▶ INFORMATION SUPPLIED:
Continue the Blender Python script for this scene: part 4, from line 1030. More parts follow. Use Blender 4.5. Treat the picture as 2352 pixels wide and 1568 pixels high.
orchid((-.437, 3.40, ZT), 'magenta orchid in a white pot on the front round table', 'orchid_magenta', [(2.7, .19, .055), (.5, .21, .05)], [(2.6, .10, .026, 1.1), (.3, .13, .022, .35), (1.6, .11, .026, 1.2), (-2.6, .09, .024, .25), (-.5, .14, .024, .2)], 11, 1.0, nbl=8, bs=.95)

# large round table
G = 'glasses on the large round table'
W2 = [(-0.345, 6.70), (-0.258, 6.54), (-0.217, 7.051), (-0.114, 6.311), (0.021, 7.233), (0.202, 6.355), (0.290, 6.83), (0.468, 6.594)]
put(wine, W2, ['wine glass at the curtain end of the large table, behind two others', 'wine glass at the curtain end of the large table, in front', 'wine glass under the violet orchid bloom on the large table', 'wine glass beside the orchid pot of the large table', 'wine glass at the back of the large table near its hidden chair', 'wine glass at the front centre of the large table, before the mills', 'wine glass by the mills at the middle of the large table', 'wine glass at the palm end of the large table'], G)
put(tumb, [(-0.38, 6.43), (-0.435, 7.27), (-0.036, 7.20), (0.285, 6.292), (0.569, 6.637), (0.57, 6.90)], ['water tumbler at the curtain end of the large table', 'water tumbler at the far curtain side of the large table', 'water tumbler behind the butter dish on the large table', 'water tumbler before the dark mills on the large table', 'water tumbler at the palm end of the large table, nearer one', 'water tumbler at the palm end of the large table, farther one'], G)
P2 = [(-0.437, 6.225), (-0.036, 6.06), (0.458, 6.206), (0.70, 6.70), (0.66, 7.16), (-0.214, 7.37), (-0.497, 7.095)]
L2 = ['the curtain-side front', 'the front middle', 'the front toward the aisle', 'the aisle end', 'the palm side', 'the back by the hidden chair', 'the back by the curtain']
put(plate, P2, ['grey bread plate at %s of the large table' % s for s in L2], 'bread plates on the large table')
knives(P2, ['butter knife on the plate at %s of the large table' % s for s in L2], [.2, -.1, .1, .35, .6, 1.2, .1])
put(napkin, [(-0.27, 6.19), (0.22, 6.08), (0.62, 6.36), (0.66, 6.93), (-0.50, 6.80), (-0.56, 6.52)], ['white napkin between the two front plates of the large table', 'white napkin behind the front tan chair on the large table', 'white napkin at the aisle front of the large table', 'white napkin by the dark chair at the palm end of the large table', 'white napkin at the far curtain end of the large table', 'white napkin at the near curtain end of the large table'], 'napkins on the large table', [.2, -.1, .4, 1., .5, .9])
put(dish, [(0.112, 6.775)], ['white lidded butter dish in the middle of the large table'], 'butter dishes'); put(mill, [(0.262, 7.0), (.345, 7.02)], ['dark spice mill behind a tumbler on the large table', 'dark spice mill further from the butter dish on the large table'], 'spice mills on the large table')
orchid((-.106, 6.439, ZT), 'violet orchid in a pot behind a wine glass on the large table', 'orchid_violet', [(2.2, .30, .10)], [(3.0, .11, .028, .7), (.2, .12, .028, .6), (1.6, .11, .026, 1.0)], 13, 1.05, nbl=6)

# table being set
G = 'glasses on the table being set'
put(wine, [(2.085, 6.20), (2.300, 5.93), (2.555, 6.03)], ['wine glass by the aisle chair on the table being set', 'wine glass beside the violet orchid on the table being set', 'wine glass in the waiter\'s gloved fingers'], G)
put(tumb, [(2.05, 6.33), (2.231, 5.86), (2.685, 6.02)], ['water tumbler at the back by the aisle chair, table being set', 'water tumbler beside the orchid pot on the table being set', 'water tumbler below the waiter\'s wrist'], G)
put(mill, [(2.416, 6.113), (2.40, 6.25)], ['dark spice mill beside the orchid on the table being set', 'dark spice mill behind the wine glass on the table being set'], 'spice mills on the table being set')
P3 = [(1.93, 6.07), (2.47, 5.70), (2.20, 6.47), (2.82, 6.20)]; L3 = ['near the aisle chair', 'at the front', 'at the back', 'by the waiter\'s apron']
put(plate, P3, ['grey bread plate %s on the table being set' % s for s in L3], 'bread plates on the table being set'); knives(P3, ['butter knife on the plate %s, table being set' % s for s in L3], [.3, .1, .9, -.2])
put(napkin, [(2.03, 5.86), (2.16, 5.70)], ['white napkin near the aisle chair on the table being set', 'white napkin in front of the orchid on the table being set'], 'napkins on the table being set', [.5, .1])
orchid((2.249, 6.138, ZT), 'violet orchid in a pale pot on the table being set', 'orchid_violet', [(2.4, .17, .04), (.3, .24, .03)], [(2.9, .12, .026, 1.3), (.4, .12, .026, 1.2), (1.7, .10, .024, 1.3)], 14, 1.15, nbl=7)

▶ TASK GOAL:
Nothing in the data may differ; print all of it exactly as written.

▶ TASK OUTPUT:
Continue the Blender Python script for this scene: part 4, from line 1030. More parts follow. Use Blender 4.5. Treat the picture as 2352 pixels wide and 1568 pixels high.
orchid((-.437, 3.40, ZT), 'magenta orchid in a white pot on the front round table', 'orchid_magenta', [(2.7, .19, .055), (.5, .21, .05)], [(2.6, .10, .026, 1.1), (.3, .13, .022, .35), (1.6, .11, .026, 1.2), (-2.6, .09, .024, .25), (-.5, .14, .024, .2)], 11, 1.0, nbl=8, bs=.95)

# large round table
G = 'glasses on the large round table'
W2 = [(-0.345, 6.70), (-0.258, 6.54), (-0.217, 7.051), (-0.114, 6.311), (0.021, 7.233), (0.202, 6.355), (0.290, 6.83), (0.468, 6.594)]
put(wine, W2, ['wine glass at the curtain end of the large table, behind two others', 'wine glass at the curtain end of the large table, in front', 'wine glass under the violet orchid bloom on the large table', 'wine glass beside the orchid pot of the large table', 'wine glass at the back of the large table near its hidden chair', 'wine glass at the front centre of the large table, before the mills', 'wine glass by the mills at the middle of the large table', 'wine glass at the palm end of the large table'], G)
put(tumb, [(-0.38, 6.43), (-0.435, 7.27), (-0.036, 7.20), (0.285, 6.292), (0.569, 6.637), (0.57, 6.90)], ['water tumbler at the curtain end of the large table', 'water tumbler at the far curtain side of the large table', 'water tumbler behind the butter dish on the large table', 'water tumbler before the dark mills on the large table', 'water tumbler at the palm end of the large table, nearer one', 'water tumbler at the palm end of the large table, farther one'], G)
P2 = [(-0.437, 6.225), (-0.036, 6.06), (0.458, 6.206), (0.70, 6.70), (0.66, 7.16), (-0.214, 7.37), (-0.497, 7.095)]
L2 = ['the curtain-side front', 'the front middle', 'the front toward the aisle', 'the aisle end', 'the palm side', 'the back by the hidden chair', 'the back by the curtain']
put(plate, P2, ['grey bread plate at %s of the large table' % s for s in L2], 'bread plates on the large table')
knives(P2, ['butter knife on the plate at %s of the large table' % s for s in L2], [.2, -.1, .1, .35, .6, 1.2, .1])
put(napkin, [(-0.27, 6.19), (0.22, 6.08), (0.62, 6.36), (0.66, 6.93), (-0.50, 6.80), (-0.56, 6.52)], ['white napkin between the two front plates of the large table', 'white napkin behind the front tan chair on the large table', 'white napkin at the aisle front of the large table', 'white napkin by the dark chair at the palm end of the large table', 'white napkin at the far curtain end of the large table', 'white napkin at the near curtain end of the large table'], 'napkins on the large table', [.2, -.1, .4, 1., .5, .9])
put(dish, [(0.112, 6.775)], ['white lidded butter dish in the middle of the large table'], 'butter dishes'); put(mill, [(0.262, 7.0), (.345, 7.02)], ['dark spice mill behind a tumbler on the large table', 'dark spice mill further from the butter dish on the large table'], 'spice mills on the large table')
orchid((-.106, 6.439, ZT), 'violet orchid in a pot behind a wine glass on the large table', 'orchid_violet', [(2.2, .30, .10)], [(3.0, .11, .028, .7), (.2, .12, .028, .6), (1.6, .11, .026, 1.0)], 13, 1.05, nbl=6)

# table being set
G = 'glasses on the table being set'
put(wine, [(2.085, 6.20), (2.300, 5.93), (2.555, 6.03)], ['wine glass by the aisle chair on the table being set', 'wine glass beside the violet orchid on the table being set', 'wine glass in the waiter\'s gloved fingers'], G)
put(tumb, [(2.05, 6.33), (2.231, 5.86), (2.685, 6.02)], ['water tumbler at the back by the aisle chair, table being set', 'water tumbler beside the orchid pot on the table being set', 'water tumbler below the waiter\'s wrist'], G)
put(mill, [(2.416, 6.113), (2.40, 6.25)], ['dark spice mill beside the orchid on the table being set', 'dark spice mill behind the wine glass on the table being set'], 'spice mills on the table being set')
P3 = [(1.93, 6.07), (2.47, 5.70), (2.20, 6.47), (2.82, 6.20)]; L3 = ['near the aisle chair', 'at the front', 'at the back', 'by the waiter\'s apron']
put(plate, P3, ['grey bread plate %s on the table being set' % s for s in L3], 'bread plates on the table being set'); knives(P3, ['butter knife on the plate %s, table being set' % s for s in L3], [.3, .1, .9, -.2])
put(napkin, [(2.03, 5.86), (2.16, 5.70)], ['white napkin near the aisle chair on the table being set', 'white napkin in front of the orchid on the table being set'], 'napkins on the table being set', [.5, .1])
orchid((2.249, 6.138, ZT), 'violet orchid in a pale pot on the table being set', 'orchid_violet', [(2.4, .17, .04), (.3, .24, .03)], [(2.9, .12, .026, 1.3), (.4, .12, .026, 1.2), (1.7, .10, .024, 1.3)], 14, 1.15, nbl=7)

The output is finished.